What you will do:
Select from the records below every line that has the word "scene" in it.

# Data shown start

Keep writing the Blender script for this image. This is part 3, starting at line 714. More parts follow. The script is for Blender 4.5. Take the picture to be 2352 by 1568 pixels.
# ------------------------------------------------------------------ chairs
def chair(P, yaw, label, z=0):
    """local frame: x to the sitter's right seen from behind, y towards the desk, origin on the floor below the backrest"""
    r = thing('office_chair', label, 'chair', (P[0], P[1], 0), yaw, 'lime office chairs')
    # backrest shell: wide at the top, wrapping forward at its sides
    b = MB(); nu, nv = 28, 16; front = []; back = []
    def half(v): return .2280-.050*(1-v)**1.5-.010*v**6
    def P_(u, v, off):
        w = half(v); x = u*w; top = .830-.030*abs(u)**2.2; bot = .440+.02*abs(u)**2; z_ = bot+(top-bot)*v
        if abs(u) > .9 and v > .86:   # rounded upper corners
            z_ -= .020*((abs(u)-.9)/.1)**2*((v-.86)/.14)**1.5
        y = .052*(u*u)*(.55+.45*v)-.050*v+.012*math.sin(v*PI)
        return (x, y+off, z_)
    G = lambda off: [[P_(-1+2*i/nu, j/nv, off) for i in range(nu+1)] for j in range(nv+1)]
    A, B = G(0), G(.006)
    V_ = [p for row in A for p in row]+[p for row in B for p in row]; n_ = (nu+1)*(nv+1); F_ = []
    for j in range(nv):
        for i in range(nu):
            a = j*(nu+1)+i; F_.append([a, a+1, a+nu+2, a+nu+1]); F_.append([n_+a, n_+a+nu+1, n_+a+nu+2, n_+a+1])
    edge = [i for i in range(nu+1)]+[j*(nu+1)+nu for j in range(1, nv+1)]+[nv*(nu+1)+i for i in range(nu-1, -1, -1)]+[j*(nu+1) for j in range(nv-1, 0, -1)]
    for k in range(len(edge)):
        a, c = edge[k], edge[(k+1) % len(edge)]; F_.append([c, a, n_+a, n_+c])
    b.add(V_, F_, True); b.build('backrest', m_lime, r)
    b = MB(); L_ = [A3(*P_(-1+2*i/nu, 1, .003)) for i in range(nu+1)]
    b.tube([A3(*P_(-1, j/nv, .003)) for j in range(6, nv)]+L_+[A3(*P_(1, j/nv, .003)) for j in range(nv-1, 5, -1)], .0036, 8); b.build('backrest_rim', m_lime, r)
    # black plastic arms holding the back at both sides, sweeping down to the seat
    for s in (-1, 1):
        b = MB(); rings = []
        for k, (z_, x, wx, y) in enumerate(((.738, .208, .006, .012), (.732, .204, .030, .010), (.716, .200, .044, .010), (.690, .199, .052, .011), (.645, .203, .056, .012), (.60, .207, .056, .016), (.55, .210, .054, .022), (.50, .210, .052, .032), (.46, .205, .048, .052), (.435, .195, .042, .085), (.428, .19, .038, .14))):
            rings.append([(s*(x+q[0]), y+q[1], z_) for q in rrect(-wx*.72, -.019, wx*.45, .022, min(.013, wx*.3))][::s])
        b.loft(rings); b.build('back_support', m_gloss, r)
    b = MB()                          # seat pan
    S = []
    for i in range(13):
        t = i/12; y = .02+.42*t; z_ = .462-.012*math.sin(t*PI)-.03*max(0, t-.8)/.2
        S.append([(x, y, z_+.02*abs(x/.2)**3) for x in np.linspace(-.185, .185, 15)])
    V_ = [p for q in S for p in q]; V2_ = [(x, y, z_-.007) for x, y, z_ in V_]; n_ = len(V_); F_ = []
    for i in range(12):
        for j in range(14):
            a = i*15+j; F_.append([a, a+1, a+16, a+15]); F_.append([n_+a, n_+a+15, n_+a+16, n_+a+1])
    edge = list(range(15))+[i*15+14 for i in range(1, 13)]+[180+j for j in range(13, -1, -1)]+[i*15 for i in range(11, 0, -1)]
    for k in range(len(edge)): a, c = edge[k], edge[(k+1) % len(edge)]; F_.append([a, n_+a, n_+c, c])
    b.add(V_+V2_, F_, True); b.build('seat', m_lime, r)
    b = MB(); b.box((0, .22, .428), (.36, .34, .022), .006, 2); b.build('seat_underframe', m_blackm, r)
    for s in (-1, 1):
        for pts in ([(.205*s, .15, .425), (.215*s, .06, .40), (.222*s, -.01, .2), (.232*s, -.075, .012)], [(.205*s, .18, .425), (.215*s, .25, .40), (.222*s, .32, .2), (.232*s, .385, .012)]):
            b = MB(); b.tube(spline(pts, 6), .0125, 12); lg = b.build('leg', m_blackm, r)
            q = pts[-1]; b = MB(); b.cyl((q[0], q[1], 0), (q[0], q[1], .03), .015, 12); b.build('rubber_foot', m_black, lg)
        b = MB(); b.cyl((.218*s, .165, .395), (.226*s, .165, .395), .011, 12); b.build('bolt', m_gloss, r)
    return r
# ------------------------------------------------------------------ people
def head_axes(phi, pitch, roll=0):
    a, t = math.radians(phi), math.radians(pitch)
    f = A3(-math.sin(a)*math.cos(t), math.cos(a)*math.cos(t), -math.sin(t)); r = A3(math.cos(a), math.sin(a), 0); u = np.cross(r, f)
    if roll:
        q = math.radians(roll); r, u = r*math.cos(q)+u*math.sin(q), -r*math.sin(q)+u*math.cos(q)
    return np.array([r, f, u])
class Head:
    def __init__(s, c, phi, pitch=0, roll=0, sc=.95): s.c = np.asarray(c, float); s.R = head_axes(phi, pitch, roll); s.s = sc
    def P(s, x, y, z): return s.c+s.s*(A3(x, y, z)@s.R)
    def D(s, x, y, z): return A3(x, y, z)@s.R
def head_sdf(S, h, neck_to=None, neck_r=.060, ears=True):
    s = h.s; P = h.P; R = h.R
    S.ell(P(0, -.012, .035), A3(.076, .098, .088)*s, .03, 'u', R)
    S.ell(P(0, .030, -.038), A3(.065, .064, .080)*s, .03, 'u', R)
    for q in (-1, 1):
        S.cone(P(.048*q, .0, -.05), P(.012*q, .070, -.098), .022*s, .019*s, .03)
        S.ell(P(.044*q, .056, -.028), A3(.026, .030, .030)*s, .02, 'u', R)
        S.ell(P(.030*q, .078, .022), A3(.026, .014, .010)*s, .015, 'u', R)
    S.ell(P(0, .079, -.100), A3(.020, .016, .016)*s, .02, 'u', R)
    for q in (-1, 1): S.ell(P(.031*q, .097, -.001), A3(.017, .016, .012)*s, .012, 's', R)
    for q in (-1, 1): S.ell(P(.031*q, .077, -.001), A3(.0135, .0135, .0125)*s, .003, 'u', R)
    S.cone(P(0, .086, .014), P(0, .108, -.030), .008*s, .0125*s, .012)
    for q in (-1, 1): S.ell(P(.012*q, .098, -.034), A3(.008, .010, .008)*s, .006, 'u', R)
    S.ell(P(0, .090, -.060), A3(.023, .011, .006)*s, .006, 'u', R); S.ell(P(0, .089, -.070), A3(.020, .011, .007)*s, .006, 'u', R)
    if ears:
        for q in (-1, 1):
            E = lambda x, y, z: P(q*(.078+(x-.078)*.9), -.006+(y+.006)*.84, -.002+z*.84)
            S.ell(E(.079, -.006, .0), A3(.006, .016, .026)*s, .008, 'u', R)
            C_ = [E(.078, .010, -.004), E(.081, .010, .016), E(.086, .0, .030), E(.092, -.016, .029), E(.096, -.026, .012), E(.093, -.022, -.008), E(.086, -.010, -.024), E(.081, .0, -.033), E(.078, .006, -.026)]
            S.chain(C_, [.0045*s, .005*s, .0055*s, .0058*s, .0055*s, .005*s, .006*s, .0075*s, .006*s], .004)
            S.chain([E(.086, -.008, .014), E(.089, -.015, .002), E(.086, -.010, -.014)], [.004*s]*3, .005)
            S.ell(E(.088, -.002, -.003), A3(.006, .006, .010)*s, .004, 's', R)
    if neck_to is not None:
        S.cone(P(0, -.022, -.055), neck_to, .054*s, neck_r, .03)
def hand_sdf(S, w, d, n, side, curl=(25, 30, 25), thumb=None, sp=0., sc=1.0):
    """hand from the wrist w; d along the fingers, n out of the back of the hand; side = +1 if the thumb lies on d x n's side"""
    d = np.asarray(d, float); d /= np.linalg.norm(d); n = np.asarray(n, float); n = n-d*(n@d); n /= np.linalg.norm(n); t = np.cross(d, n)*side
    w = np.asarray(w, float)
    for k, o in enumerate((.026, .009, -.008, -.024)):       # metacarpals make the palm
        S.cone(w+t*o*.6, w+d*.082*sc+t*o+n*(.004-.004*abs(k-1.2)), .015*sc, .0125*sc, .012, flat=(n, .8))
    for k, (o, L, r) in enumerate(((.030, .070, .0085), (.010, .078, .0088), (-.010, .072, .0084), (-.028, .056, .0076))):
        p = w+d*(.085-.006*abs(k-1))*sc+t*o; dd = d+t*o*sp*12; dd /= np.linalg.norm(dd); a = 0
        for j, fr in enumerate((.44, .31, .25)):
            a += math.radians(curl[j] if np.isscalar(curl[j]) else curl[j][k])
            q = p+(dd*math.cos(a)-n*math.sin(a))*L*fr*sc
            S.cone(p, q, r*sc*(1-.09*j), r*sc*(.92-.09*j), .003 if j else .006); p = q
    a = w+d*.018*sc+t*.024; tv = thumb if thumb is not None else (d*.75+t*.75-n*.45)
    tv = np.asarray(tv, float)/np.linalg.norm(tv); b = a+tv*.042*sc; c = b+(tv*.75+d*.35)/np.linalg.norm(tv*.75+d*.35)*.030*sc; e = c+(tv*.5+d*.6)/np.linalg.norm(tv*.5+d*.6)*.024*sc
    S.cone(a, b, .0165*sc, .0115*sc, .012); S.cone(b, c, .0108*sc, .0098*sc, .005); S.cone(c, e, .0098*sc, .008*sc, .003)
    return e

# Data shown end
# Data shown start

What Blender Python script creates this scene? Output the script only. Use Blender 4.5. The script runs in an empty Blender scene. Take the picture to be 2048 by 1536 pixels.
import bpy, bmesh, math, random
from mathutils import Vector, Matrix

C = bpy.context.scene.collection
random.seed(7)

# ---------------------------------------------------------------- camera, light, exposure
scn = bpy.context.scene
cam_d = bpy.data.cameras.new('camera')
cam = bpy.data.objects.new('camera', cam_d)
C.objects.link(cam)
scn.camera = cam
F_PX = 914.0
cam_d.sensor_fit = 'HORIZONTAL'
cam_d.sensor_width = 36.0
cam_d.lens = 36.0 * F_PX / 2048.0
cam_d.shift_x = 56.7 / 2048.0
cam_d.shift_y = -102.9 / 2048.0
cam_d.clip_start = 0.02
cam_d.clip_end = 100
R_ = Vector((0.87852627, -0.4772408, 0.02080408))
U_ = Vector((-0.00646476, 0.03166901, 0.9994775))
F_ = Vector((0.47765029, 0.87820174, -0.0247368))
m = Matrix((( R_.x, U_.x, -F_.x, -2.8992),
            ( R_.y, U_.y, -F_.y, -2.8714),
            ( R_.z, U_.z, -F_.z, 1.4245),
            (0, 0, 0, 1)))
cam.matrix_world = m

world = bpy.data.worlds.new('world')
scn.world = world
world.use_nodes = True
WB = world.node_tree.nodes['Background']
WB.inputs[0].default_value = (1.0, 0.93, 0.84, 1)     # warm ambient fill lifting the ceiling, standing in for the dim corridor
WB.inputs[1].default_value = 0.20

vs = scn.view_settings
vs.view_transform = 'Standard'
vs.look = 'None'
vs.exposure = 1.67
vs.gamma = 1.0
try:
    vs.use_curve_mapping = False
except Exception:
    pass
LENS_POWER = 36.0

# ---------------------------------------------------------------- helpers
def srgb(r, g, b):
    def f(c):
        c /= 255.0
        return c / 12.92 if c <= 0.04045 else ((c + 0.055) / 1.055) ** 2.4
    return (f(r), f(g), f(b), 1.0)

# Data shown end

Output of the exercise:
What Blender Python script creates this scene? Output the script only. Use Blender 4.5. The script runs in an empty Blender scene. Take the picture to be 2048 by 1536 pixels.
C = bpy.context.scene.collection
scn = bpy.context.scene